Highlights & Insights¶
- Solid theoretical grounding: Disentangle-by-compression is rigorously justified through information theory rather than heuristic intuition.
- Strong novelty: This is the first universal model to simultaneously handle both homogeneous and inhomogeneous degradation compositions.
- High practical value: Acts as a plug-in to convert non-blind restoration methods into blind ones without modifying the restoration method itself.
- Elegant IDA layer design: Achieves greater expressiveness than spatially varying convolution at a fraction of the computational cost.
Limitations & Future Work¶
- Training data covers only a limited set of synthetic degradation types and combinations; generalization to more extreme real-world degradations remains to be verified.
- Restoration experiments are conducted only on face images (FFHQ) due to underlying GAN constraints; DPS experiments are limited to qualitative results due to computational resource constraints.
- The number of active degradation embedding dimensions is determined automatically via variance analysis, but explicit control over dimensionality is limited.
- Temporal consistency for video degradation scenarios is not explored.
Related Work & Insights¶
- Key distinction from style transfer: Degradation is inherently stochastic (noise patterns vary), must preserve image content (no alteration of skin tone or texture), and must handle inhomogeneous distributions.
- The disentangle-by-compression approach is inspired by neural image compression literature, repurposing entropy constraints from rate-distortion optimization for degradation separation.

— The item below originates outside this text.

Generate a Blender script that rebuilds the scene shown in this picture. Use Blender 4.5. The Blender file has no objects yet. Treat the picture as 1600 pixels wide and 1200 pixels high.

- Broader insight: The disentangle-by-compression paradigm is potentially generalizable to other tasks requiring the separation of distinct information sources.
Rating¶
- Novelty: ⭐⭐⭐⭐⭐ First universal degradation model with innovations in both theoretical methodology and architectural design.
- Experimental Thoroughness: ⭐⭐⭐⭐ Validated across multiple tasks (degradation transfer/reproduction, film grain simulation, blind restoration) with detailed ablations.
- Writing Quality: ⭐⭐⭐⭐ Theoretical derivations are rigorous, though space constraints push substantial content into the supplementary material.
- Value: ⭐⭐⭐⭐⭐ Addresses a long-standing fundamental problem with broad application prospects.